While glider kits are typically only used in commercial trucks, slashing regulations for them could affect the health of all citizens, Kelly Nichols, Mom's Clean Air Force Midwest field consultant said.

She said the move could also lead to further cuts to emission regulations that would cost people money and make fuel-efficient cars less accessible.

A November EPA news release stated the current administration believes the move would undo the "regulatory overreach" of the EPA administration under former President Barack Obama. The EPA estimates 10,000 gliders are on the road.

“Gliders not only provide a more affordable option for smaller owners and operators, but also serve as a key economic driver to numerous rural communities,” the release read.

Current EPA vehicle emissions standards, which have been in place for five years, limit the amount of exhaust cars can give off. The exhaust is measured in grams of pollutant per mile.

Nichols said these standards mean cleaner air, lower carbon emissions and lower health care costs.

She said the standards also save Americans money on gas and offset climate change.

“It impacts people’s lungs and hearts, their finances, their lives,” she said.

In late November, Nichols and other advocates gathered outside the Indianapolis City Market while holding signs that read, “Cleaner cars, cleaner air.” They called on President Trump’s administration to maintain EPA clean car standards.

But Nichols said she is afraid the federal government will roll back requirements.

“People are not being listened to,” she said. “Their health is not being valued.”

Nichols said elected officials may not be thinking about vehicle emissions standards, so it is up to everyone else to put the standards on their radars so that there are no rollbacks.

“We can’t just keep stopping in our tracks,” she said.

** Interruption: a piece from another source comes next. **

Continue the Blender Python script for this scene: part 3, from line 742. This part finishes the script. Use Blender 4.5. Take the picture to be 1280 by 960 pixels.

The Union of Concerned Scientists estimates vehicle emissions standards have saved Indiana $680 million in the five years they have been in place by requiring better fuel efficiency for personal and commercial vehicles and making fuel-efficient cars more accessible and affordable.

They estimate each Hoosier household will be $2,050 richer by 2030, and the gasoline Indiana will save by that year would be able to fill 8,694 Olympic-sized pools.

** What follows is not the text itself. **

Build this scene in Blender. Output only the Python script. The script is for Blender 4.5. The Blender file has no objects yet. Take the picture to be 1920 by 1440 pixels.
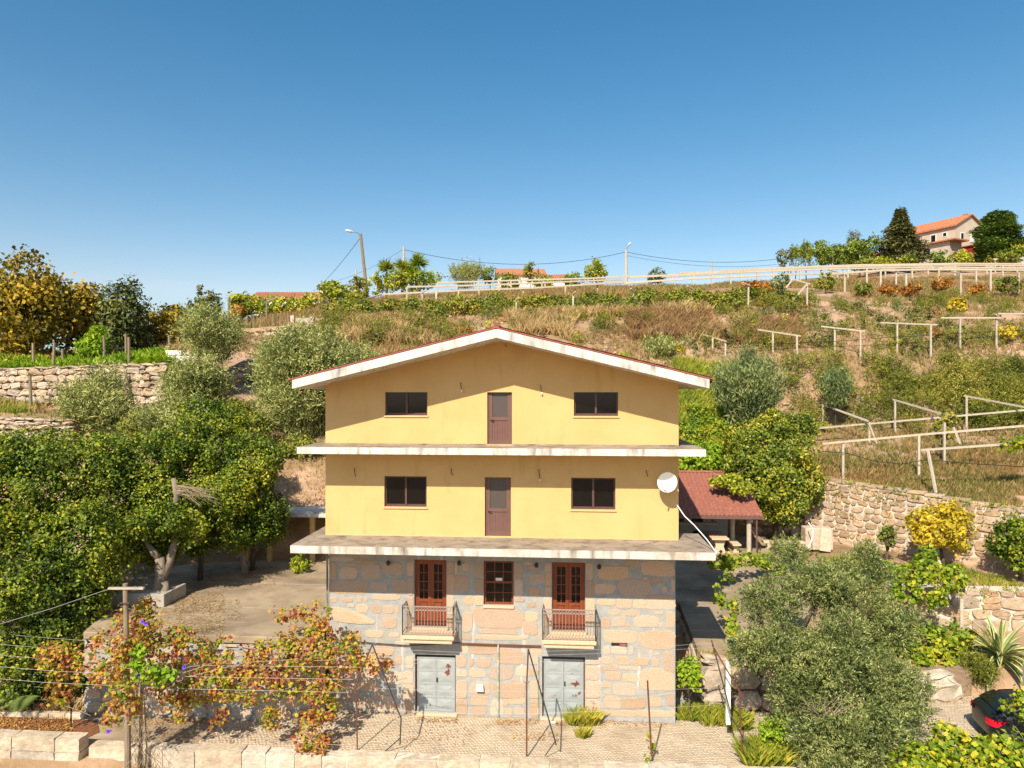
import bpy, math, random
import numpy as np
from mathutils import Vector, Matrix

# ------------------------------------------------------------------ camera, sky, sun, exposure
SC = bpy.context.scene
COL = SC.collection
CAM = np.array([2.22, -24.35, 11.1])           # a drone hovering in front of the house
YAW = 0.0778                                    # turned a little to the left of the facade's normal
FPX = 1345.0                                    # focal length for a 1920 px wide picture
HOR = 735.0
cam_d = bpy.data.cameras.new("camera")
cam_d.sensor_width = 36.0
cam_d.lens = 36.0 * FPX / 1920.0
cam_d.shift_y = (HOR - 720.0) / 1920.0
cam_d.clip_end = 6000.0
cam_o = bpy.data.objects.new("camera", cam_d)
COL.objects.link(cam_o)
cam_o.location = CAM
cam_o.rotation_euler = (math.pi / 2, 0, YAW)
SC.camera = cam_o

SUN_TO = Vector((-0.29, -1.0, 0.955)).normalized()   # direction towards the sun
world = bpy.data.worlds.new("World")
SC.world = world
world.use_nodes = True
wn = world.node_tree
wn.nodes.clear()
w_out = wn.nodes.new("ShaderNodeOutputWorld")
w_bg = wn.nodes.new("ShaderNodeBackground")
w_sky = wn.nodes.new("ShaderNodeTexSky")
w_sky.sky_type = 'NISHITA'
w_sky.sun_disc = False
w_sky.sun_elevation = math.asin(SUN_TO.z)
w_sky.sun_rotation = math.atan2(SUN_TO.x, SUN_TO.y)
w_sky.altitude = 200
w_sky.air_density = 1.0
w_sky.dust_density = 1.2
w_sky.ozone_density = 3.0
w_bg.inputs["Strength"].default_value = 0.105
# the photograph's richer blue: the same colour grade over the whole sky (deep blues deepen, pale ones stay pale)
w_sep = wn.nodes.new("ShaderNodeSeparateColor"); w_sep.mode = 'HSV'
w_com = wn.nodes.new("ShaderNodeCombineColor"); w_com.mode = 'HSV'
w_map = wn.nodes.new("ShaderNodeMapRange"); w_map.clamp = True
for k_, v_ in ((1, 0.50), (2, 0.70), (3, 0.33), (4, 0.92)): w_map.inputs[k_].default_value = v_
w_hue = wn.nodes.new("ShaderNodeMath"); w_hue.operation = 'ADD'; w_hue.inputs[1].default_value = -0.014
wn.links.new(w_sky.outputs[0], w_sep.inputs[0])
wn.links.new(w_sep.outputs[0], w_hue.inputs[0]); wn.links.new(w_hue.outputs[0], w_com.inputs[0])
wn.links.new(w_sep.outputs[1], w_map.inputs[0]); wn.links.new(w_map.outputs[0], w_com.inputs[1])
wn.links.new(w_sep.outputs[2], w_com.inputs[2])
wn.links.new(w_com.outputs[0], w_bg.inputs["Color"])
wn.links.new(w_bg.outputs[0], w_out.inputs["Surface"])

sun_d = bpy.data.lights.new("sun", 'SUN')
sun_d.energy = 5.0
sun_d.angle = math.radians(0.5)
sun_d.color = (1.0, 0.89, 0.71)
sun_o = bpy.data.objects.new("sun", sun_d)
COL.objects.link(sun_o)
sun_o.rotation_euler = (-SUN_TO).to_track_quat('-Z', 'Y').to_euler()
sun_o.location = (-20, -60, 60)

SC.view_settings.view_transform = 'Standard'
SC.view_settings.look = 'None'
SC.view_settings.gamma = 1.0
SC.view_settings.exposure = 0.53
SC.view_settings.use_curve_mapping = False
SC.cycles.max_bounces = 6
SC.cycles.diffuse_bounces = 3
SC.cycles.glossy_bounces = 3
SC.cycles.transmission_bounces = 4
SC.cycles.transparent_max_bounces = 6
SC.cycles.caustics_reflective = False
SC.cycles.caustics_refractive = False

# ------------------------------------------------------------------ helpers: surveying the place
FW = np.array([-math.sin(YAW), math.cos(YAW), 0.0])
RT = np.array([math.cos(YAW), math.sin(YAW), 0.0])

def ray(u, v):
    return FW + RT * ((u - 960.0) / FPX) + np.array([0, 0, (HOR - v) / FPX])

def PT(u, v, t):            # the point at distance t along the view axis
    return CAM + ray(u, v) * t

def P(u, v, Y=0.0):         # the point in the plane y = Y
    d = ray(u, v)
    return CAM + d * ((Y - CAM[1]) / d[1])

def PZ(u, v, Z=0.0):        # the point at height Z
    d = ray(u, v)
    return CAM + d * ((Z - CAM[2]) / d[2])

def FR(u0, v0, u1, v1, Y=0.0):   # a rectangle in a plane parallel to the facade -> x0, x1, z0, z1
    a = P(u0, (v0 + v1) / 2, Y); b = P(u1, (v0 + v1) / 2, Y)
    um = (u0 + u1) / 2
    t = P(um, v0, Y); c = P(um, v1, Y)
    return a[0], b[0], c[2], t[2]

def tag(o, label=None, cat=None, group=None, kind=None):
    if label: o["label"] = label
    if cat: o["category"] = cat
    if group: o["group"] = group
    if kind: o["kind"] = kind
    return o

def link(name, me, parent=None):
    o = bpy.data.objects.new(name, me)
    COL.objects.link(o)
    if parent is not None:
        o.parent = parent
    return o

def empty(name, loc=(0, 0, 0), rz=0.0):
    o = bpy.data.objects.new(name, None)
    COL.objects.link(o)
    o.location = tuple(float(c) for c in loc)
    o.rotation_euler = (0, 0, rz)
    o.empty_display_size = 0.3
    return o

def mesh_np(name, V, F, mat=None, smooth=False):
    """V (n,3); F (m,4) or (m,3) int array"""
    V = np.ascontiguousarray(V, dtype=np.float32); F = np.ascontiguousarray(F, dtype=np.int32)
    me = bpy.data.meshes.new(name)
    k = F.shape[1]
    me.vertices.add(len(V)); me.vertices.foreach_set("co", V.ravel())
    me.loops.add(F.size); me.loops.foreach_set("vertex_index", F.ravel())
    me.polygons.add(len(F)); me.polygons.foreach_set("loop_start", np.arange(0, F.size, k, dtype=np.int32))
    me.update(calc_edges=True)
    if smooth:
        me.polygons.foreach_set("use_smooth", np.ones(len(F), dtype=bool))
    if mat: me.materials.append(mat)
    return me

class MB:
    """collects shapes for ONE mesh"""
    def __init__(s):
        s.v = []; s.f = []; s.m = []
    def add(s, vs, fs, m=0):
        b = len(s.v)
        s.v.extend([tuple(float(c) for c in p) for p in vs])
        s.f.extend([tuple(b + i for i in f) for f in fs]); s.m.extend([m] * len(fs))
        return s
    def box(s, x0, x1, y0, y1, z0, z1, m=0):
        return s.add([(x0,y0,z0),(x1,y0,z0),(x1,y1,z0),(x0,y1,z0),(x0,y0,z1),(x1,y0,z1),(x1,y1,z1),(x0,y1,z1)],
                     [(0,3,2,1),(4,5,6,7),(0,1,5,4),(1,2,6,5),(2,3,7,6),(3,0,4,7)], m)
    def beam(s, p0, p1, w, h, m=0, up=(0,0,1)):
        p0 = Vector(p0); p1 = Vector(p1); d = (p1 - p0).normalized(); up = Vector(up)
        if abs(d.dot(up)) > 0.98: up = Vector((0, 1, 0))
        sd = d.cross(up).normalized() * (w / 2); u = sd.cross(d).normalized() * (h / 2)
        vs = [p0 - sd - u, p0 + sd - u, p0 + sd + u, p0 - sd + u, p1 - sd - u, p1 + sd - u, p1 + sd + u, p1 - sd + u]
        return s.add(vs, [(0,1,2,3),(7,6,5,4),(0,4,5,1),(1,5,6,2),(2,6,7,3),(3,7,4,0)], m)
    def tube(s, pts, r, n=6, m=0, cap=True):
        pts = [Vector(p) for p in pts]
        rs = r if hasattr(r, '__len__') else [r] * len(pts)
        rings = []; prev = None; vs = []
        for i, p in enumerate(pts):
            d = (pts[min(i + 1, len(pts) - 1)] - pts[max(i - 1, 0)])
            if d.length < 1e-9: d = Vector((0, 0, 1))
            d.normalize()
            a = prev if prev is not None else (Vector((0, 0, 1)) if abs(d.z) < 0.9 else Vector((1, 0, 0)))
            a = (a - d * a.dot(d))
            if a.length < 1e-6: a = d.orthogonal()
            a.normalize(); prev = a; b = d.cross(a)
            for k in range(n):
                th = 2 * math.pi * k / n
                vs.append(p + (a * math.cos(th) + b * math.sin(th)) * rs[i])
        fs = []
        for i in range(len(pts) - 1):
            for k in range(n):
                k2 = (k + 1) % n
                fs.append((i * n + k, i * n + k2, (i + 1) * n + k2, (i + 1) * n + k))
        if cap:
            fs.append(tuple(range(n))[::-1]); fs.append(tuple(range((len(pts) - 1) * n, len(pts) * n)))
        return s.add(vs, fs, m)
    def prism(s, poly, y0, y1, m=0):
        """polygon in (x, z), extruded from y0 (front) to y1"""
        n = len(poly)
        vs = [(x, y0, z) for x, z in poly] + [(x, y1, z) for x, z in poly]
        fs = [tuple(range(n)), tuple(range(2 * n - 1, n - 1, -1))]
        fs += [(i, n + i, n + (i + 1) % n, (i + 1) % n) for i in range(n)]
        return s.add(vs, fs, m)
    def slab(s, poly, z0, z1, m=0):
        """polygon in (x, y), extruded from z0 to z1"""
        n = len(poly)
        vs = [(x, y, z0) for x, y in poly] + [(x, y, z1) for x, y in poly]
        fs = [tuple(range(n))[::-1], tuple(range(n, 2 * n))]
        fs += [(i, (i + 1) % n, n + (i + 1) % n, n + i) for i in range(n)]
        return s.add(vs, fs, m)
    def lathe(s, prof, n=16, c=(0,0,0), m=0):
        vs = []; fs = []
        for r, z in prof:
            for k in range(n):
                th = 2 * math.pi * k / n
                vs.append((c[0] + r * math.cos(th), c[1] + r * math.sin(th), c[2] + z))
        for i in range(len(prof) - 1):
            for k in range(n):
                k2 = (k + 1) % n
                fs.append((i * n + k, i * n + k2, (i + 1) * n + k2, (i + 1) * n + k))
        return s.add(vs, fs, m)
    def build(s, name, mats, parent=None, smooth=False, bevel=0.0, loc=None):
        me = bpy.data.meshes.new(name)
        me.from_pydata(s.v, [], s.f)
        if not isinstance(mats, (list, tuple)): mats = [mats]
        for m in mats: me.materials.append(m)
        me.polygons.foreach_set("material_index", s.m)
        if smooth: me.polygons.foreach_set("use_smooth", [True] * len(s.f))
        me.update()
        o = link(name, me, parent)
        if loc is not None: o.location = loc
        if bevel > 0:
            b = o.modifiers.new("edge", 'BEVEL'); b.width = bevel; b.segments = 2; b.limit_method = 'ANGLE'; b.angle_limit = 0.7
        return o

def hash2(ix, iy, seed):
    n = np.sin(ix * 127.1 + iy * 311.7 + seed * 74.7) * 43758.5453
    return n - np.floor(n)

def vnoise(x, y, seed=0):
    ix = np.floor(x); iy = np.floor(y); fx = x - ix; fy = y - iy
    fx = fx * fx * (3 - 2 * fx); fy = fy * fy * (3 - 2 * fy)
    a = hash2(ix, iy, seed); b = hash2(ix + 1, iy, seed); c = hash2(ix, iy + 1, seed); d = hash2(ix + 1, iy + 1, seed)
    return (a + (b - a) * fx) * (1 - fy) + (c + (d - c) * fx) * fy

def fbm(x, y, seed=0, o=3):
    s = 0; a = 0.5
    for i in range(o):
        s = s + a * (vnoise(x, y, seed + i) - 0.5); x = x * 2.03; y = y * 2.03; a *= 0.5
    return s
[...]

Savings are greatest for middle-income families that can save $17,000 in 34 years, according to a 2016 study by researchers at the University of Tennessee.

The union also expects the standards will lead to 20,800 new jobs through the year 2030 because of the job opportunities designing, manufacturing and selling clean cars creates.

But Indiana is also one of less than two dozen states that does not require regular emissions tests on vehicles after they are sold, according to the Bureau of Motor Vehicles.

Only Lake and Porter Counties in Indiana require emissions tests for vehicles. In these counties, drivers must pass BMV emissions tests every other year if they own vehicles that are four years old or older.

Nichols said the automotive industry’s ties to Midwestern states like Indiana may be why the state is more lenient with vehicle emissions.

While she said the auto industry wants to move toward more efficient vehicles because that is what people are demanding, she said companies also do not want to change older vehicle designs to meet standards.

“I don’t understand why people are digging their heels in when this would take money out of people’s pocketbooks and really do some damage to their health,” she said.